Enjoying the privilege of checking out longtime Windy City trumpet and flugelhorn stalwart Constantine Alexander for the first time via his freewheeling, alternately slow-simmering and fast burning debut Firetet, it seemed natural to check out the previous accolades he brings to the party. His resume includes the likes of Ron Carter, Randy Brecker, Paquito D’Rivera and Snarky Puppy’s Robert “Sput” Searight, but as a native Chicagoan who grew up loving the town’s sports teams, Alexander had me at “he is the trumpeter for the Chicago Blackhawks.”

The 7-piece, 52-minute set is fashioned as a flights of fancy, soaring improvisation-filled and hard swinging homage to Art Blakey’s Jazz Messengers and trumpet legend Clifford Brown, full of soulful connections and quick-witted repartee with Alexander’s ensemble of Roy McGrath (tenor sax), Julius Tucker (piano), Greg Essig (drums) and Ben Dillinger (acoustic bass).

As spirited and Blackhawk power play exciting as the full album is – and true to its title, it sparks intensely from the get-go (“The Show”) yet also keeps us “Waltzin’ Long” (a moodier flow) and energetically invites us to soar along as a “Frequent Flyer” – the first six tracks seem like a prelude to the epic nearly 13 minute closer “Deez.” Alexander calls the slowly evolving piece “my contrafact of Coltrane’s ‘Giant Steps,’ a tune that started out as a joke during my residence at Gino’s East” that became “a tune that reminds us all not to take life to seriously.”
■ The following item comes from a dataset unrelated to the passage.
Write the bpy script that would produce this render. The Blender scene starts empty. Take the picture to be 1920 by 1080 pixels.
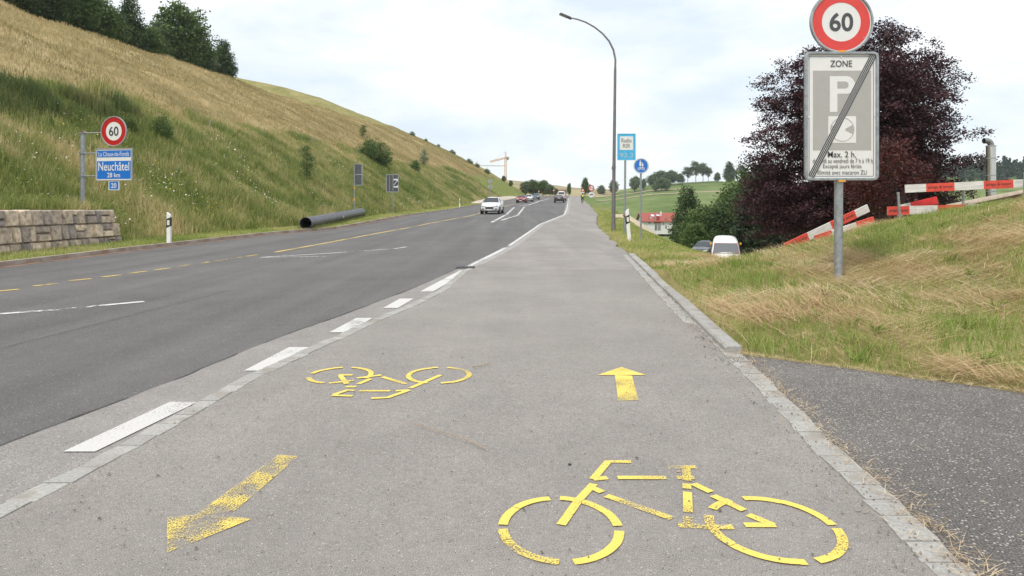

The piece begins with a begins with a lengthy meditative yet often dramatic piano solo before building bustling, solo-driven trumpet, sax and piano momentum leading towards the crashing crescendo of Essig’s deep, expansive and booming drum solo. With any luck and a lot of crackling grace, those of us outside Chi-town will be hearing lots more from this Firetet in the future.